昭和十七年の夏 幻の甲子園―戦時下の球児たち

今年で高校野球が始まって100年経つ。現在も夏の甲子園が開催されており、毎日白熱した試合となっている。この100年目の節目に高校野球でも監督の勇退など様々な出来事が起こっており、私自身も目が離せない。

その100年の歴史の中で大東亜戦争をはじめとした戦争など様々な出来事にさらされながら、高校(大東亜戦争前までは中等)球児たちの夢舞台だった。しかし途中日中戦争・大東亜戦争・大正米騒動が起因となり、中止になることがあった。

本書はその中止となった年の一つである1942年(昭和17年)について取り上げられているのだが、この年は大東亜戦争の真っ只中であり、夏の甲子園は中止となった、しかし通算記録に数えられていない「全国中等学校野球大会」というのが行われたのだという。俗にいう「幻の甲子園」と呼ばれるものであるが、本書はその経緯と各試合の試合内容について取り上げている。

「夏の甲子園」の正式名称は「全国高等学校野球選手権大会(大東亜戦争前までは「全国中等学校優勝野球大会」と呼ばれていた)」なのだが、1942年の野球大会はもともと中止だったのだが、代替開催として「全国中等学校野球大会」が行われたのだが、大会の回数などの事で文部省が却下されたことから主催は文部省だけとなった(本来は文部省・朝日新聞社の共同開催)。

話を戻すが、その「全国中等学校野球大会」では北海道から大分、さらには当時日本統治下にあった台湾と合計16校が参加することになった。

結論から言えばこの甲子園で優勝したのは徳島商業だったが、このとき優勝旗は送られず、優勝の賞状1枚だけだった(しかもその賞状は空襲により焼失した)。
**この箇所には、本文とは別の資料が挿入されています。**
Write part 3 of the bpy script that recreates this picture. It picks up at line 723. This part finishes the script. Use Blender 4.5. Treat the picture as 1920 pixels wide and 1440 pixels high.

他にも大東亜戦争のさなかにあったことから細々としたルールが設けられており、現在行われている夏の甲子園とは一線を画した大会であったという。

ちなみに本書の内容はBS朝日にてドキュメンタリーとして放送されており、高校野球の100年の歴史において「幻」ではありながらも欠かすことのできないエピソードと言える。